13. Human-based – that is, people-centered – economics
is the only valid measure of economics.
14. Manipulation of numbers, represented by currency/money,
allows writing “new” money as needed. There is
no tangible asset, or anchor. There are only numbers,
managed by whomever might maneuver into position to
do so. Economics came to be based on numbers,
rather than real human beings.
15. On that basis, capitalism trumped people and
therefore trumped democracy. Democracy is about
people, who since Descartes are considered necessarily
real, rather than numbers which are not necessarily
real. An imaginary construct, numbers, rule a
real construct, people. That arrangement allows
for disposal of real human beings, in the name of
the imaginary construct.
16. Capitalism nevertheless remains the most powerful
economic system ever devised. The problem is not
with the construct. The problem is with the output
of the construct, wherein imaginary constructs – numbers,
and currencies represented symbolically by numbers –
are left to control real human beings to the material
benefit of relatively few people and to the exclusion
of many others. Classical capitalism has reached
equilibrium in this regard. However, and consequently,
many and growing numbers of human beings are excluded
in the realm of finite resources hoarded by those most
adept with manipulating numbers/currencies.

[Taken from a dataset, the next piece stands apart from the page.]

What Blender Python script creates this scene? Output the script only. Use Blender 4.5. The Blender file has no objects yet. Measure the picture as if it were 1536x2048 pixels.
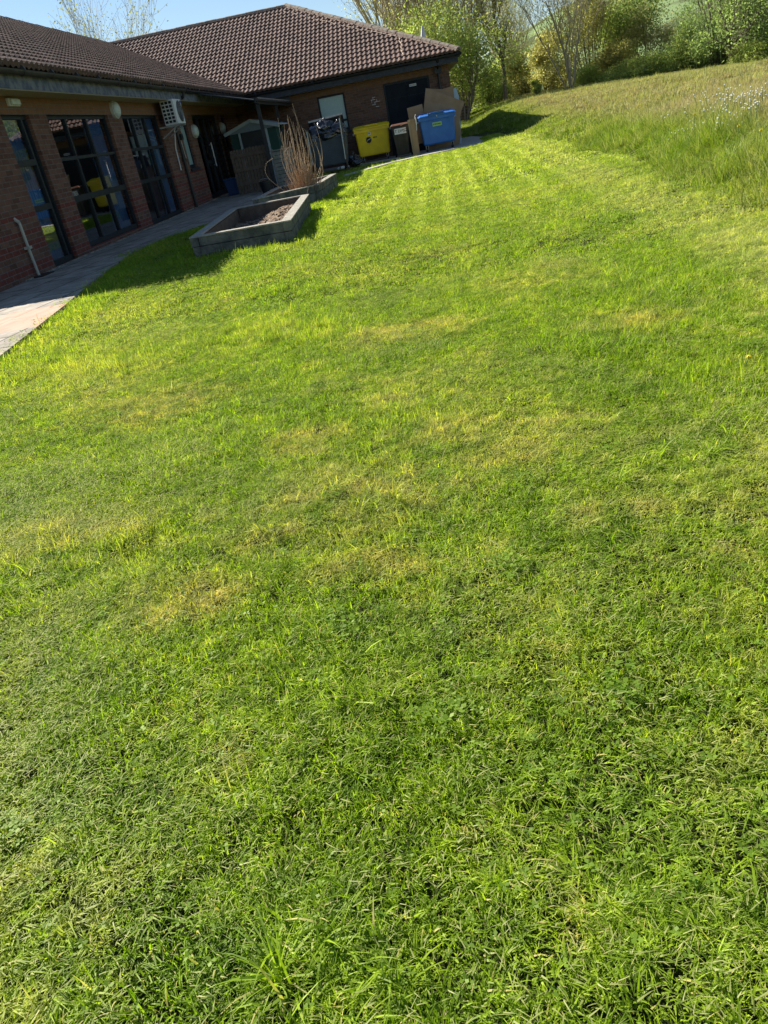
import bpy, bmesh, math, random
import numpy as np
from mathutils import Vector, Matrix
R = math.radians
sc = bpy.context.scene
# ------------------------------------------------------------------ camera, world, sun, exposure
cam = bpy.data.cameras.new('camera'); camo = bpy.data.objects.new('camera', cam); sc.collection.objects.link(camo)
def cam_matrix(pitch, roll, yaw):
    p, r, y = R(pitch), R(roll), R(yaw)
    B = np.array([[1,0,0],[0,0,1],[0,-1,0]], float)
    Rz = np.array([[math.cos(y),-math.sin(y),0],[math.sin(y),math.cos(y),0],[0,0,1]])
    Rx = np.array([[1,0,0],[0,math.cos(p),-math.sin(p)],[0,math.sin(p),math.cos(p)]])
    Rr = np.array([[math.cos(r),-math.sin(r),0],[math.sin(r),math.cos(r),0],[0,0,1]])
    return Rz @ Rx @ B @ Rr
M = cam_matrix(-27.45, 11.05, 6.84)
m = Matrix.Identity(4)
for i in range(3):
    m[i][0] = M[i,0]; m[i][1] = -M[i,1]; m[i][2] = -M[i,2]
m.translation = (0, 0, 1.2)
camo.matrix_world = m
cam.sensor_fit = 'HORIZONTAL'; cam.sensor_width = 36; cam.lens = 1480/1536*36
cam.clip_start = .05; cam.clip_end = 5000
sc.camera = camo
SUN = Vector((-1.05, .82, 1.0)).normalized()
elev = math.asin(SUN.z)
w = bpy.data.worlds.new("World"); sc.world = w; w.use_nodes = True
nt = w.node_tree; bg = nt.nodes['Background']
sky = nt.nodes.new('ShaderNodeTexSky'); sky.sky_type = 'NISHITA'; sky.sun_disc = False
sky.sun_elevation = elev; sky.sun_rotation = math.atan2(SUN.x, SUN.y)
sky.air_density = 1.0; sky.dust_density = .1; sky.ozone_density = 3.2
nt.links.new(sky.outputs[0], bg.inputs[0]); bg.inputs[1].default_value = .052
sl = bpy.data.lights.new('sun', 'SUN'); slo = bpy.data.objects.new('sun', sl); sc.collection.objects.link(slo)
sl.energy = 5.0; sl.angle = R(.5); sl.color = (1, .95, .86)
slo.rotation_euler = SUN.to_track_quat('Z', 'Y').to_euler(); slo.location = (-20, 20, 30)
sc.view_settings.view_transform = 'Standard'; sc.view_settings.look = 'None'
sc.view_settings.exposure = 1.22; sc.view_settings.gamma = 1
sc.cycles.max_bounces = 8; sc.cycles.transparent_max_bounces = 8; sc.cycles.diffuse_bounces = 3
sc.cycles.transmission_bounces = 3; sc.cycles.glossy_bounces = 3
sc.cycles.use_adaptive_sampling = True

# ------------------------------------------------------------------ helpers
COL = sc.collection
class MB:
    def __init__(s): s.v = []; s.f = []; s.n = 0
    def add(s, vs, fs):
        s.v.extend([tuple(v) for v in vs]); s.f.extend([tuple(i+s.n for i in f) for f in fs]); s.n += len(vs); return s
    def box(s, x0, x1, y0, y1, z0, z1):
        return s.add([(x0,y0,z0),(x1,y0,z0),(x1,y1,z0),(x0,y1,z0),(x0,y0,z1),(x1,y0,z1),(x1,y1,z1),(x0,y1,z1)],
                     [(0,3,2,1),(4,5,6,7),(0,1,5,4),(1,2,6,5),(2,3,7,6),(3,0,4,7)])
    def frustum(s, b, t):   # b,t: (x0,x1,y0,y1,z)
        return s.add([(b[0],b[2],b[4]),(b[1],b[2],b[4]),(b[1],b[3],b[4]),(b[0],b[3],b[4]),(t[0],t[2],t[4]),(t[1],t[2],t[4]),(t[1],t[3],t[4]),(t[0],t[3],t[4])],
                     [(0,3,2,1),(4,5,6,7),(0,1,5,4),(1,2,6,5),(2,3,7,6),(3,0,4,7)])
    def quad(s, a, b, c, d): return s.add([a,b,c,d], [(0,1,2,3)])
    def tube(s, pts, rad, n=8, caps=True):
        pts = [Vector(p) for p in pts]
        if not hasattr(rad, '__len__'): rad = [rad]*len(pts)
        vs = []; up = None
        for i, p in enumerate(pts):
            d = (pts[min(i+1,len(pts)-1)] - pts[max(i-1,0)])
            d = d.normalized() if d.length > 1e-9 else Vector((0,0,1))
            if up is None: up = d.orthogonal().normalized()
            up = (up - d*up.dot(d)); up = up.normalized() if up.length > 1e-6 else d.orthogonal().normalized()
            b = d.cross(up)
            for k in range(n):
                a = 2*math.pi*k/n; vs.append(p + (up*math.cos(a) + b*math.sin(a))*rad[i])
        fs = []
        for i in range(len(pts)-1):
            for k in range(n):
                k2 = (k+1) % n; fs.append((i*n+k, i*n+k2, (i+1)*n+k2, (i+1)*n+k))
        if caps: fs.append(tuple(range(n-1,-1,-1))); fs.append(tuple(range((len(pts)-1)*n, len(pts)*n)))
        return s.add(vs, fs)
    def beam(s, a, b, wd, th, up=(0,0,1)):
        a, b = Vector(a), Vector(b); d = (b-a).normalized(); sd = d.cross(Vector(up)).normalized()*wd/2; u = sd.cross(d).normalized()*th/2
        vs = [a-sd-u, a+sd-u, a+sd+u, a-sd+u, b-sd-u, b+sd-u, b+sd+u, b-sd+u]
        return s.add(vs, [(0,1,2,3),(7,6,5,4),(0,4,5,1),(1,5,6,2),(2,6,7,3),(3,7,4,0)])
    def ell(s, c, r, nu=14, nv=8, fn=None):
        vs = []
        for j in range(nv+1):
            t = math.pi*j/nv
            for i in range(nu):
                a = 2*math.pi*i/nu; p = Vector((math.sin(t)*math.cos(a), math.sin(t)*math.sin(a), math.cos(t)))
                q = 1.0 if fn is None else fn(p)
                vs.append((c[0]+p.x*r[0]*q, c[1]+p.y*r[1]*q, c[2]+p.z*r[2]*q))
        fs = [(j*nu+i, (j+1)*nu+i, (j+1)*nu+(i+1)%nu, j*nu+(i+1)%nu) for j in range(nv) for i in range(nu)]
        return s.add(vs, fs)
    def build(s, name, mat, parent=None, smooth=False, bevel=0, fix=True):
        me = bpy.data.meshes.new(name); me.from_pydata(s.v, [], s.f); me.update()
        if fix:
            b = bmesh.new(); b.from_mesh(me)
            bmesh.ops.remove_doubles(b, verts=b.verts, dist=1e-5) if smooth else None
            bmesh.ops.recalc_face_normals(b, faces=b.faces); b.to_mesh(me); b.free()
        if smooth: me.polygons.foreach_set('use_smooth', [True]*len(me.polygons))
        if mat: me.materials.append(mat)
        o = bpy.data.objects.new(name, me); COL.objects.link(o)
        if parent is not None: o.parent = parent
        if bevel:
            md = o.modifiers.new('bevel', 'BEVEL'); md.width = bevel; md.segments = 2; md.limit_method = 'ANGLE'; md.angle_limit = R(35)
        return o
def npmesh(name, v, f, mat, parent=None, smooth=False, tint=None):
    """v (N,3), f (M,k) numpy arrays -> object"""
    me = bpy.data.meshes.new(name); k = f.shape[1]
    me.vertices.add(len(v)); me.vertices.foreach_set('co', v.astype(np.float32).ravel())
    me.loops.add(f.size); me.loops.foreach_set('vertex_index', f.astype(np.int32).ravel())
    me.polygons.add(len(f)); me.polygons.foreach_set('loop_start', (np.arange(len(f))*k).astype(np.int32))
    me.polygons.foreach_set('loop_total', np.full(len(f), k, np.int32))
    me.polygons.foreach_set('use_smooth', np.full(len(f), smooth))
    me.update(calc_edges=True)
    if tint is not None:
        at = me.color_attributes.new('tint', 'FLOAT_COLOR', 'POINT'); at.data.foreach_set('color', tint.astype(np.float32).ravel())
    if mat: me.materials.append(mat)
    o = bpy.data.objects.new(name, me)
    return o
def link(o, parent=None):
    COL.objects.link(o)
    if parent is not None: o.parent = parent
    return o
def tag(o, label=None, cat=None, group=None, kind=None):
    if label: o['label'] = label
    if cat: o['category'] = cat
    if group: o['group'] = group
    if kind: o['kind'] = kind
    return o
def thing(name, label, cat, loc=(0,0,0), rz=0, group=None):
    o = bpy.data.objects.new(name, None); COL.objects.link(o); o.location = loc; o.rotation_euler = (0,0,rz); o.empty_display_size = .1
    return tag(o, label, cat, group)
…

17. This is where we find ourselves at the advent
of the third age of human civilization – the Information
Age, following from the Agriculture Age and the Industrial
Age. We are for the first time in human history
in position to take note of where we are and what we
are doing to and with each other. Or, not.
18. Modifying the output of capitalism is the only
method available to resolving the problem of capitalism
where numbers trumped people – at the hands of people
trained toward profit represented only by numbers and
currencies rather than human beings. Profit rules,
people are expendable commodities represented by numbers.
The solution, and only solution, is to modify
that output, measuring profit in terms of real human
beings instead of numbers.
19. We can choose to not reform capitalism, leave
human beings to die from deprivation – where we are
now – and understand that that puts people in self-defense
mode.
20. When in self-defense mode, kill or be killed,
there is no civilization at all. It is the law
of the jungle, where we started eons ago. In that
context, 'terrorism' will likely flourish because it
is 'terrorism' only for the haves, not for the have-nots.
The have-nots already live in terror, as their
existence is threatened by deprivation, and they have
the right to fight back any way they can.
21. “They” will fight back, and do.
22. The Information Age can become the pinnacle of
human civilization, the Golden Age. Or, it can
become the end of human civilization. We get to
decide which way to go, and act accordingly.
23. Dismissing people and consciously leaving them
to die is probably not the way to go.
24. Economics, and indeed human civilization, can
only be measured and calibrated in terms of human beings.
Everything in economics has to be adjusted for
people, first, and abandoning the illusory numerical
analyses that inevitably put numbers ahead of people,
capitalism ahead of democracy, and degradation ahead
of compassion.
25. Each of us who have a choice can choose what
we want to do to help or not. It is free-will,
our choice, as human beings.
Posted 10 July 2008. (This is the core argument from the 1996 paper.)
September 2008 arrived two months later, and the rest is history.